Effect of the Landau quantization of electrons on the inner crusts of hot neutron stars

In the present work we study the effects of strongly quantizing magnetic fields and finite temperature on the properties of inner crusts of hot neutron stars. In particular, we study the effects of Landau quantization of electrons on the composition of the NS inner crusts. The inner crust of a neutron star contains neutron-rich nuclei arranged in a lattice and embedded in gases of free neutrons and electrons. We describe the system within the Wigner-Seitz (WS) cell approximation. The nuclear energy is calculated using Skyrme model with SkM* interaction. To isolate the properties of nuclei we follow the subtraction procedure presented by Bonche, Levit, and Vautherin [Nuc. Phys. A 427, 278 (1984); Nuc. Phys. A 436, 265 (1985)], within the Thomas-Fermi approximation. We obtain the equilibrium properties of the inner crust for various density, temperatures, and magnetic fields by minimizing the free energy of the WS cell satisfying the charge neutrality and $\beta$-equilibrium conditions. We infer that at a fixed baryon density and temperature, a strong quantizing magnetic field reduces the cell radii, neutron, and proton numbers in the cell compared with the field free case. However, the nucleon number in the nucleus increases in the presence of a magnetic field. The free energy per nucleon also decreases in the magnetized inner crust. On the other hand, we find that finite temperature tends to smear out the effects of magnetic field.

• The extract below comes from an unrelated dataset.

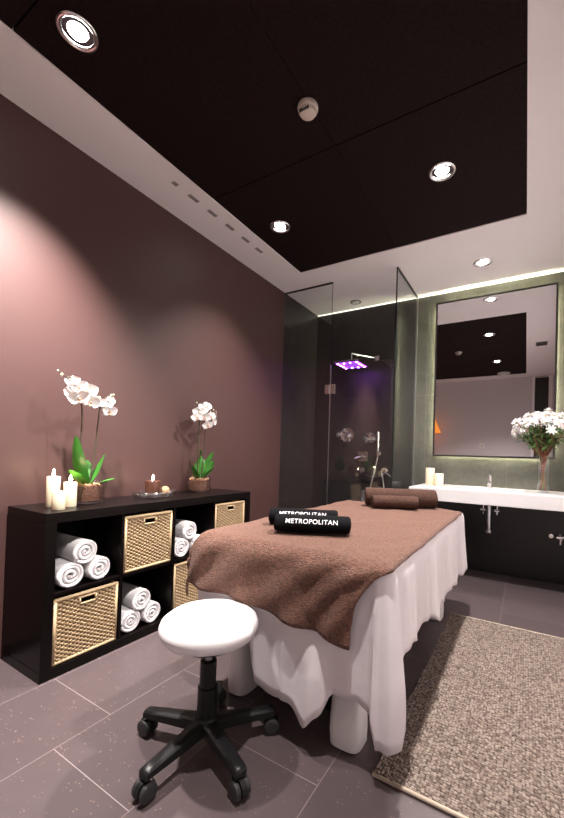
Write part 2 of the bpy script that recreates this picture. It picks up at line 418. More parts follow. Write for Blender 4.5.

Our results can be important in the context of $r$-process nucleosynthesis in the binary neutron star mergers.

Figure 1

Different contributions to the free energy per nucleon as a function of $R_c$ and $A$ (upper x axis) for $T=0–3$ MeV, $B=0$, and $\langle \rho \rangle =0.001{\mathrm{fm}}^{-3}$.

Figure 2

Same as Fig. 1 but for $T=1–4$ MeV, and $B*={10}^4$.

Figure 3

(a) WS cell radius $R_c$ and (b) proton fraction $Y_p$ as a function of average baryon density for $T=0–4$ MeV with and without quantizing magnetic field.

Figure 4

Total number of neutrons ($N_{\mathrm{cell}}$), protons ($Z_{\mathrm{cell}}$) and $A_{\mathrm{cell}}=N_{\mathrm{cell}}+Z_{\mathrm{cell}}$ in the cell as a function of average baryon density and temperature for (a) $B_{*}=0$ and (b) $B_{*}={10}^4$.

Figure 5

Total number of neutrons ($N$), protons ($Z$), and $A=N+Z$ in the nucleus as a function of average baryon density and temperature for (a) $B_{*}=0$ and (b) $B_{*}={10}^4$.

Figure 6

Free energy per baryon as function of baryonic number density for zero and finite temperature in (a) absence and (b) presence of quantizing magnetic field.